REVIEW Two views of civil rights struggle



An activist during the civil rights era and her daughter share the writing.
By CATHERINE SHEA
SCRIPPS HOWARD
"Freedom in the Family: A Mother-Daughter Memoir of the Fight for Civil Rights" by Patricia Stephens Due and Tananarive Due (Ballantine, 320 pp., $24.95)
Do young people today find it ridiculous to think that the law would permit a restaurant to deny service to a paying customer just because of his or her skin color? Only a decade ago, the Denny's restaurant chain settled a $54 million lawsuit based on such ignominious behavior. And a mere 40 years ago, the U.S. Supreme Court upheld laws that permitted this and other racially discriminatory practices that denied blacks their most fundamental constitutional rights.
In their new book, "Freedom in the Family," Patricia Stephens Due, a civil-rights activist and member of the Congress on Racial Equality, and her daughter Tananarive Due, a science-fiction novelist, set out to honor the courage of the unsung heroes who fought to outlaw these discriminatory practices and to keep their stories alive. Their stories are compelling and an important tribute to the thousands who struggled to bring about these necessary changes.
Alternating chapters
The women alternate chapters, a sometimes-risky narrative practice. In her chapters, Patricia Stephens Due chronicles her years as a civil-rights activist including her participation in an internationally famous jail-in. Patricia Due, her sister, and other fellow students from Florida A & amp;M University organized a peaceful, nonviolent sit-in at the Woolworth's lunch counter in Tallahassee, Fla. These and other stories of the civil-rights struggle can be horrific, as she recounts frightening, even life-threatening encounters with police and racist whites.

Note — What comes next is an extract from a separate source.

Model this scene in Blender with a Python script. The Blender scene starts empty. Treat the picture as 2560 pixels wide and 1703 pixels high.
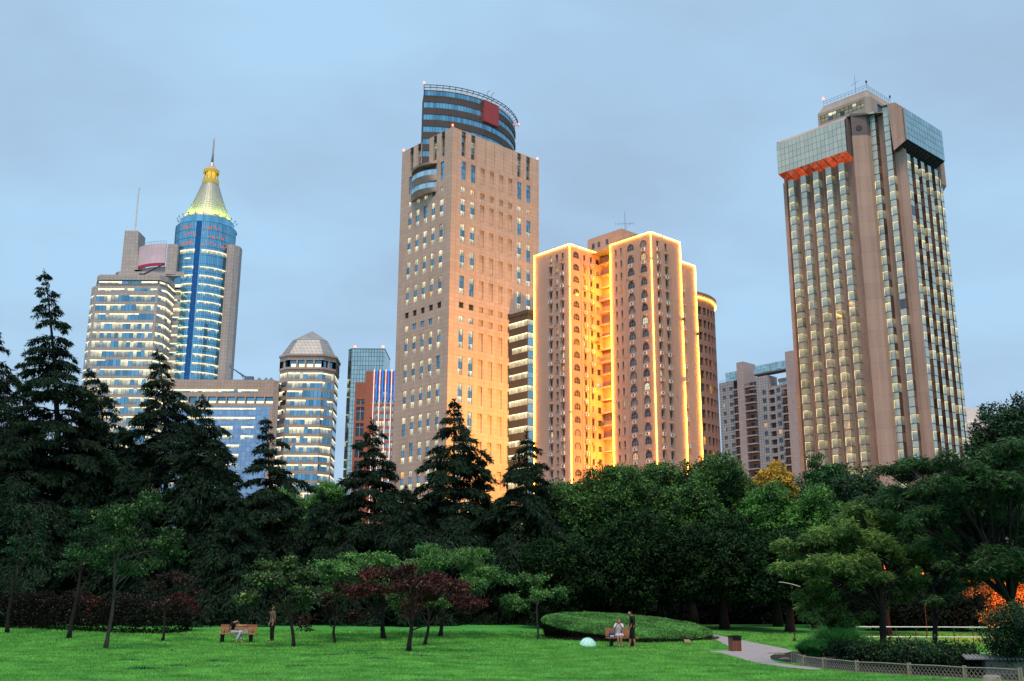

But she also writes of her hope that if she persevered, the movement would be successful for the next generation.
The story from that next generation is told by Tananarive Due. Her chapters are more reflective and analytical of the movement and its effect on the educational and professional opportunities for the next generation. She uses personal stories to demonstrate how her generation grapples with conflicting emotions of gratitude and guilt for the freedoms that did not exist just one generation before. Due writes with the clear recognition that more work is yet to be done.
Generational differences
As with any book written in alternating viewpoints, there is the risk that the reader will prefer one writer, style or story to the other. In the first few chapters, some diligence from the reader is required to keep track of the narrator's identity. The dialogue, however, does achieve the book's purpose by comparing the generational perspectives on the civil-rights movement. Tananarive Due's chapters provide some safe distance from the intense and tortured history of the 1960s described by her mother.
The pair don't write enough about their husband and father, John Due, famous for his work as a civil-rights lawyer. Both tell of their own realization that for him, civil rights work is paramount, and the family comes second. He is quoted a few times but is mostly absent from the dialogue.
Unsung heroes
As leaders in the movement, the Dues have an extensive family lore that includes having met with several high-profile political figures, from Jimmy Carter to Dr. Martin Luther King Jr. But the writers' intent here is to recognize the triumphs and sacrifices of the unsung heroes. The book is filled with the stories of the many who lost their jobs, educational opportunities and, in many cases, their lives in the civil-rights movement.
Discriminatory practices continue today: public schools are resegregating; private clubs can legally deny membership to minorities and women. This book is an important reminder that people continue to fight against such discriminatory practices with quiet determination every day.